→ **Goal**: Within the data that follows, set down exactly the lines from the one containing "Continue the Blender" through the one containing "return obj('keyway', bm, 'dark', parent)", both ends included.

→ **Recorded data**:
-- Begin --

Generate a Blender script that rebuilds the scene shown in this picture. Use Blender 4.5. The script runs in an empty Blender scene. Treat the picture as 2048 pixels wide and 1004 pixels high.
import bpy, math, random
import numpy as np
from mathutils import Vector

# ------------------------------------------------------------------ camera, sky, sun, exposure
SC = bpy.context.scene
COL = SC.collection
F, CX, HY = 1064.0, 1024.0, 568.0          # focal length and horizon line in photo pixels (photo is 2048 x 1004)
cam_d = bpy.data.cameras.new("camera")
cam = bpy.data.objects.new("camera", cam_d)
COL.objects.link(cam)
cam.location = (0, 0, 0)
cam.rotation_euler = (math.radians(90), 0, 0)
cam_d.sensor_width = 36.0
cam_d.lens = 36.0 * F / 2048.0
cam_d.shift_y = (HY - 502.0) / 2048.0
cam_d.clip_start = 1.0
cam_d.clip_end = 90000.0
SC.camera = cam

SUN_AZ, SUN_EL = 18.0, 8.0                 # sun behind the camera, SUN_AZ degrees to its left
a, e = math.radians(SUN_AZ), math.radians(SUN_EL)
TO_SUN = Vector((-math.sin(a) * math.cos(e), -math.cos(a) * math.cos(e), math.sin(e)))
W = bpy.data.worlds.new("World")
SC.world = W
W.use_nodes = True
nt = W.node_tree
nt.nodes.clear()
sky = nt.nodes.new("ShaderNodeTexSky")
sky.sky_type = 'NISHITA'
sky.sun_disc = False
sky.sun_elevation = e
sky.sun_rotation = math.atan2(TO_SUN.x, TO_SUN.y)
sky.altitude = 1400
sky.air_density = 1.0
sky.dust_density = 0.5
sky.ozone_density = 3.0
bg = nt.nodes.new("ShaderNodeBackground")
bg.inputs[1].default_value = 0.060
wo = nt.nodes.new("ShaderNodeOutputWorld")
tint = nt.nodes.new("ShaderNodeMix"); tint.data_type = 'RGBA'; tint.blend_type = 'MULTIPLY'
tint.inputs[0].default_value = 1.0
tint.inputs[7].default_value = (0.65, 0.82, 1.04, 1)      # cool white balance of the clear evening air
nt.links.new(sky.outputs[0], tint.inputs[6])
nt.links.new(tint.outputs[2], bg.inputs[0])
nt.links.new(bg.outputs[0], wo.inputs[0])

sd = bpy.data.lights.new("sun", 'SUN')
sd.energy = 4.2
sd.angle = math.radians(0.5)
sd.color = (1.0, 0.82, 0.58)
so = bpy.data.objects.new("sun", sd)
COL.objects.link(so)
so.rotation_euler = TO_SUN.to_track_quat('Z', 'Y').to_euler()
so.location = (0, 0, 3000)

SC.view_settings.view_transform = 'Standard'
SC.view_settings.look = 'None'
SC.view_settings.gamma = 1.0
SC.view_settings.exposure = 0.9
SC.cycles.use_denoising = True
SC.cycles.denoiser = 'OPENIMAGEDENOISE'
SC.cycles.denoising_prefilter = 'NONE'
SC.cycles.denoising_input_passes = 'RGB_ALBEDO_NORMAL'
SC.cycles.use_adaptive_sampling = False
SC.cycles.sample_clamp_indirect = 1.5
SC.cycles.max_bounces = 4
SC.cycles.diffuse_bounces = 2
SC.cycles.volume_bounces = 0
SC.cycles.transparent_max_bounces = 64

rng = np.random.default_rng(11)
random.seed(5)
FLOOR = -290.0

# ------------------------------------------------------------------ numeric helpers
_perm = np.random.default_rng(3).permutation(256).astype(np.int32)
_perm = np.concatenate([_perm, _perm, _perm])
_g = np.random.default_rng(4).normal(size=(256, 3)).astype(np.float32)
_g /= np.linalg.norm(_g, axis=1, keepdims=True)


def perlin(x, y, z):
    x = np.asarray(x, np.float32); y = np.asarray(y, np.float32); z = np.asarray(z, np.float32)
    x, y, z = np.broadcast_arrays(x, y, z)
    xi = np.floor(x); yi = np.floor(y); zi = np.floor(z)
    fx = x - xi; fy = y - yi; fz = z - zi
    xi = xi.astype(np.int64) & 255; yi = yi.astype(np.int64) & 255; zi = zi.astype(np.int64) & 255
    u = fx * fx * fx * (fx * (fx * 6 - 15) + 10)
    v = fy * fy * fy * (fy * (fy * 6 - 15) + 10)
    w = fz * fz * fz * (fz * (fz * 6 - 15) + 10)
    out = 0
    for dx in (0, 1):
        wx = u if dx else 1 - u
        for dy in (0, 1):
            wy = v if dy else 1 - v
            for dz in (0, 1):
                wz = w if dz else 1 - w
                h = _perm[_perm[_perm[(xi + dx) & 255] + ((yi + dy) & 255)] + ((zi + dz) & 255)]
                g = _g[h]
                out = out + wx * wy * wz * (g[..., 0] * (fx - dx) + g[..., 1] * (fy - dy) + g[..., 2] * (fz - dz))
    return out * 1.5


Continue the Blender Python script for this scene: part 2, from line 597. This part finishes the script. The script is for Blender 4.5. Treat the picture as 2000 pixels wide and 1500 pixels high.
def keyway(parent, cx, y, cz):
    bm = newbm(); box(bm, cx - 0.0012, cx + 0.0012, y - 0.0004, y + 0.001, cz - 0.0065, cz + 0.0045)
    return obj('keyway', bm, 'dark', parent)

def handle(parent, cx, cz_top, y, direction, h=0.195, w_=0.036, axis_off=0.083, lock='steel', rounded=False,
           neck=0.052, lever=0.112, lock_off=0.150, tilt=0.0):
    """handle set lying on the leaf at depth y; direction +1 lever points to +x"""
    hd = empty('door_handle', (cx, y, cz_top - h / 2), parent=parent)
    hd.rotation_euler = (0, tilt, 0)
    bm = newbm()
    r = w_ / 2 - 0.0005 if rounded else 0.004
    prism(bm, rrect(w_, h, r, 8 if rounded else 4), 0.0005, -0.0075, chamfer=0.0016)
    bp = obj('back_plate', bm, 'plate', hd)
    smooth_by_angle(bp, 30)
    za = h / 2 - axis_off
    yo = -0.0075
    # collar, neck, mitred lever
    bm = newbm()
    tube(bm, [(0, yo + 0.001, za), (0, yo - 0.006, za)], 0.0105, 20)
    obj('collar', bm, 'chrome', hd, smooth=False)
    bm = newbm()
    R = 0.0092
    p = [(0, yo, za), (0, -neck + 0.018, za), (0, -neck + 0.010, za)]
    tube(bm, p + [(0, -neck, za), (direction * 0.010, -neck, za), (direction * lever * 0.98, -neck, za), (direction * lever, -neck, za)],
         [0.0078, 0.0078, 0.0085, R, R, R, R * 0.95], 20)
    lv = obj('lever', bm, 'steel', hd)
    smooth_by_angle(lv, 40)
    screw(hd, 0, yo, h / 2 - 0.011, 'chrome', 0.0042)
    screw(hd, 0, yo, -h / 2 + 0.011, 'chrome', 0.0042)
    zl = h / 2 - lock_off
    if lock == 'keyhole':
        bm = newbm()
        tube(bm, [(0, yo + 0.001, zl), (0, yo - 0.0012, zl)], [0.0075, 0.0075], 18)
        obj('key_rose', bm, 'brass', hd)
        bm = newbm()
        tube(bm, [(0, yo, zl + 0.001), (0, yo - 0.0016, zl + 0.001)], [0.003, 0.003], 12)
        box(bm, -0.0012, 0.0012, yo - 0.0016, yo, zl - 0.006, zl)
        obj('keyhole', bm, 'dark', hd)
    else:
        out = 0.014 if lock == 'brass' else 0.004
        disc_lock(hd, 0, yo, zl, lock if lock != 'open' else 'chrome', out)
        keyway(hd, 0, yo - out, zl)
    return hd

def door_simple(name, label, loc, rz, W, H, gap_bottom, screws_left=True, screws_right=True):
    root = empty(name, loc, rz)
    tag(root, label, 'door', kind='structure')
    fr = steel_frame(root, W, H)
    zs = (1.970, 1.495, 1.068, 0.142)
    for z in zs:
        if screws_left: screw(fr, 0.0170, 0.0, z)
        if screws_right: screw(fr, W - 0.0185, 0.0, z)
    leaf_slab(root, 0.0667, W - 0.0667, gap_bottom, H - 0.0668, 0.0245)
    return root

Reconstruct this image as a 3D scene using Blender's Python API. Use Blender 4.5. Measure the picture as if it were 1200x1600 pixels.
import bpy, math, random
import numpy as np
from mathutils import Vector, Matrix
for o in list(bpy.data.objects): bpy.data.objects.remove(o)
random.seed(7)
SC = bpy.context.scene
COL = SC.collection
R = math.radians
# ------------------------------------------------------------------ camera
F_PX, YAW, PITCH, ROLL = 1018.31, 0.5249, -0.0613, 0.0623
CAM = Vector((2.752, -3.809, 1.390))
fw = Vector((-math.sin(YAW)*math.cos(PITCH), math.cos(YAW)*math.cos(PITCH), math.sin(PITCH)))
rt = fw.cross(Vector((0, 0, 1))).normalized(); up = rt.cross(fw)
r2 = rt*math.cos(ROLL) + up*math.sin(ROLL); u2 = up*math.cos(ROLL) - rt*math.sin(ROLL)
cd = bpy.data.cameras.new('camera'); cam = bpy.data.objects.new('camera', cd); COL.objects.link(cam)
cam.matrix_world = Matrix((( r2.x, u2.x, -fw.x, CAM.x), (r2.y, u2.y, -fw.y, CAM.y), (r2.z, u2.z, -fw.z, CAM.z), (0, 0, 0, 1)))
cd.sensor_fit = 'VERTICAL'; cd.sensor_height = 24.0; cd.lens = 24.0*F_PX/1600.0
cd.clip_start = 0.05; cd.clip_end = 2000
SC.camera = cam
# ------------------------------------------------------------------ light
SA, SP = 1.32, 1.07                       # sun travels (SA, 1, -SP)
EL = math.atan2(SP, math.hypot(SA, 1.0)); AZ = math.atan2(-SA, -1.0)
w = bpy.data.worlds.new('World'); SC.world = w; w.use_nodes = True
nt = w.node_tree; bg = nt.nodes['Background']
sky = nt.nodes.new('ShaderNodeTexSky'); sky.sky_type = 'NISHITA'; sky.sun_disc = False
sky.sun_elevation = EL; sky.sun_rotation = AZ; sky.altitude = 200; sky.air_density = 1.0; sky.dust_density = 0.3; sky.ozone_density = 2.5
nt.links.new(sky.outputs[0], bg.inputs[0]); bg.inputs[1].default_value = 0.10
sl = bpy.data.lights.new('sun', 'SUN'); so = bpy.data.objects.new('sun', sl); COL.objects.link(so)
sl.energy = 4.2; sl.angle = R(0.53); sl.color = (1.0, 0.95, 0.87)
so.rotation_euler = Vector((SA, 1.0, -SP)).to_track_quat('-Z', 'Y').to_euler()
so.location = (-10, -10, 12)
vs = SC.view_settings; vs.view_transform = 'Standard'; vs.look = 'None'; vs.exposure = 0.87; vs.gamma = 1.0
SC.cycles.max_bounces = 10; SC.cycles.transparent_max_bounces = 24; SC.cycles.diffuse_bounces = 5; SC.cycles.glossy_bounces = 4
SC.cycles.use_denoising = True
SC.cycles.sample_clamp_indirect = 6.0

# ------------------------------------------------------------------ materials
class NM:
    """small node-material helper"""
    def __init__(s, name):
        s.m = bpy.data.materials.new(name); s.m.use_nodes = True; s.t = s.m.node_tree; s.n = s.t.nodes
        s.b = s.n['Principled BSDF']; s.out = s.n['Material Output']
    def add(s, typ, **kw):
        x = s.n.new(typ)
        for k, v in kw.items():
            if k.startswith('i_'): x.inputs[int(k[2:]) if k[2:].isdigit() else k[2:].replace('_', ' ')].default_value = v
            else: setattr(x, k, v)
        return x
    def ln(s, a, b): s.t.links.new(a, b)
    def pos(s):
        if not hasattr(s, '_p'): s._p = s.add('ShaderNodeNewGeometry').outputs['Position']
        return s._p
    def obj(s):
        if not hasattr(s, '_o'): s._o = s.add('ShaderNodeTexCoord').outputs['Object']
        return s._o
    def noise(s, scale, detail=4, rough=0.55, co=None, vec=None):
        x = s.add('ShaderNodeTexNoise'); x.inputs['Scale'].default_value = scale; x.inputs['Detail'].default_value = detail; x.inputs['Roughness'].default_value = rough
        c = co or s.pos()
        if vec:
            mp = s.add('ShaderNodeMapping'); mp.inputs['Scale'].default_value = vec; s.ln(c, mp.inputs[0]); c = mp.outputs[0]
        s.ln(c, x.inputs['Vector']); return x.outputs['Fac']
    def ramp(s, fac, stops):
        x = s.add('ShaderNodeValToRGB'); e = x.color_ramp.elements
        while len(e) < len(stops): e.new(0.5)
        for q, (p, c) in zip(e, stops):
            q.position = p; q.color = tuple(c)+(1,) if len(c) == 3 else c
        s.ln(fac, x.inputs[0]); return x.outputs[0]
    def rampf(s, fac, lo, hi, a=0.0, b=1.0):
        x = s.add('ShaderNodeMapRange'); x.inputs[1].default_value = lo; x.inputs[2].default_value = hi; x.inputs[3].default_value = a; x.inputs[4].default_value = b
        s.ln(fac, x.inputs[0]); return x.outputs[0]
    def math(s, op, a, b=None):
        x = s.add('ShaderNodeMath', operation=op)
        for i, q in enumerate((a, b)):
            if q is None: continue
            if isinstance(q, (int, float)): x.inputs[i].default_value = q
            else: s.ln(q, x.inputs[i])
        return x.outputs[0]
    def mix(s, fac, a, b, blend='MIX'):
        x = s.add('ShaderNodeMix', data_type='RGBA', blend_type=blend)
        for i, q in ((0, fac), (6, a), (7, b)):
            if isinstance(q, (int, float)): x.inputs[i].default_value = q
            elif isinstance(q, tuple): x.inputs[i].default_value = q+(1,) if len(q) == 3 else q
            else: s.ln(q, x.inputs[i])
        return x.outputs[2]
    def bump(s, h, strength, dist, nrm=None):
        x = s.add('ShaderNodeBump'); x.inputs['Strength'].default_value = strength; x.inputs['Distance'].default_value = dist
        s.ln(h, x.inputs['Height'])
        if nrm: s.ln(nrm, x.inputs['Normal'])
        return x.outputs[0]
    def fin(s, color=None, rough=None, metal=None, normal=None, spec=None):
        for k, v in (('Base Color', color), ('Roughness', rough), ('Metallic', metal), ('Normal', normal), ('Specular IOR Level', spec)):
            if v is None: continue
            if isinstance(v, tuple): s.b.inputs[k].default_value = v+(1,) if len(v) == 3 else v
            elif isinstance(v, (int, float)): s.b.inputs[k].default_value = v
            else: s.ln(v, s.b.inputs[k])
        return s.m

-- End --

→ **Answer to the exercise**:
Continue the Blender Python script for this scene: part 2, from line 597. This part finishes the script. The script is for Blender 4.5. Treat the picture as 2000 pixels wide and 1500 pixels high.
def keyway(parent, cx, y, cz):
    bm = newbm(); box(bm, cx - 0.0012, cx + 0.0012, y - 0.0004, y + 0.001, cz - 0.0065, cz + 0.0045)
    return obj('keyway', bm, 'dark', parent)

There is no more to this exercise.